Todos os dançarinos se apresentam descalços. As mulheres trajam saias estampadas, longas e amplas, franzidas na cintura e blusa branca lisa, com folhos largos, ficando a barriga e os ombros de fora. Com os cabelos soltos, à altura da orelha, prendem um ramo de rosa ou jasmim de Santo António presos com patichuli. Os homens vestem calças brancas com as bainhas enroladas até ao meio da perna, camisa branca com as pontas amarradas na altura do umbigo, lenço vermelho no pescoço e chapéu de palha, completando a indumentária.

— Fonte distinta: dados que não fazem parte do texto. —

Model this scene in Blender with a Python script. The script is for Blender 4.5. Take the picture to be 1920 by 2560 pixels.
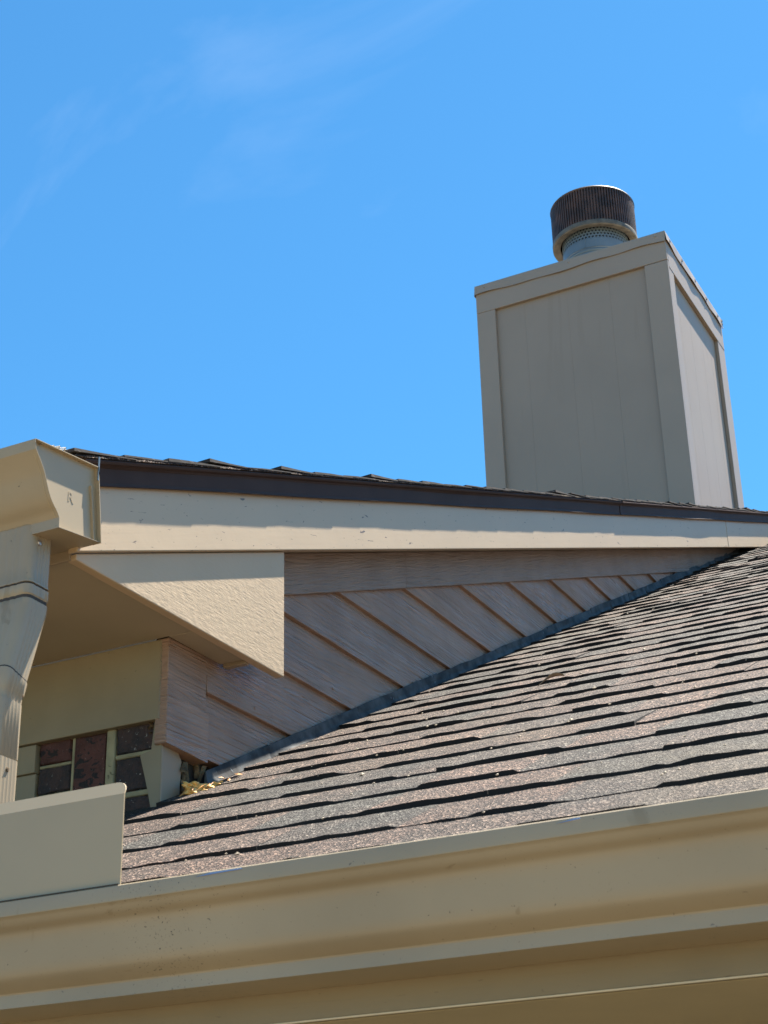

O nome da dança do carimbó origina-se do tupi kurimbó, uma junção de "curi", que quer dizer pau e "m"bó" que significa oco ou furado que produz som. A dança é acompanhada por dois tambores feitos do tronco de uma árvore, revestidos de pele de veado e afinados ao calor do fogo. Cada tronco escavado mede cerca de um metro de comprimento por 30 centímetros de diâmetro. Os tocadores sentam-se sobre os curimbós batendo com as mãos, acompanhando o ritmo acelerado. Os demais músicos executam os instrumentos indispensáveis: ganzá, reco-reco, banjo, flauta, maracás, afoché e os pandeiros, complementando o conjunto musical característico, sem uso de meios eletrónicos. A palavra "carimbó", pela influência da fonética, adaptou-se a esse termo, obedecendo os modos de falar dos habitantes do Pará.

Alguns historiadores entendem que a dança teria surgido no arquipélago do Marajó ou na cidade de Marapanim. Justificam: era a manifestação preferida pelos pescadores e agricultores que não conheciam o carimbó, mas aleatoriamente divertiam-se, dançando uma representação ritmada perfeitamente enquadrada no aspeto de vida simples que tinham, festejando sempre após a pescaria ou o plantio.

A dança atravessou a baía de Guajará com os pescadores desembarcando nas praias da região do Salgado paraense, nas cidades de Marapanim e Curuçá. Razão da disputa pela paternidade do carimbó. Em dezembro, realiza-se o Festival de Carimbó de Marapanim: O Canto Mágico da Amazónia", na referida cidade. No mesmo mês, em Santarém Novo, comemora-se desde o século XIX a Festa do Carimbó de São Benedito, em homenagem ao santo padroeiro, durante 11 dias, e não pode faltar a gengibirra e o beju, iguarias apreciadíssimas.

A maior divulgação da música e da dança desde as décadas de 1960 a 1970 cabe aos compositores e cantores Pinduca, Verequete, Cupijó, Fafá de Belém, Dona Onete e a Banda Calypso, que continuam levando esses ritmos a nível mundial. Em eventos culturais, feiras, restaurantes, boates e casas noturnas de Belém há sempre a Roda do Carimbó, apresentando a secular dança no seu sentido mais característico.

Reconhecida como uma das mais expressivas manifestações culturais do Pará, tornou-se em 12 de setembro de 2014 Património Cultural Imaterial do Brasil. O registo teve aprovação unânime do Conselho Consultivo do Património Cultural e Instituto do Património Histórico e Artístico Nacional (IPHAN). As comemorações desse feito reuniram na capital paraense grupos de toda a região Amazónica.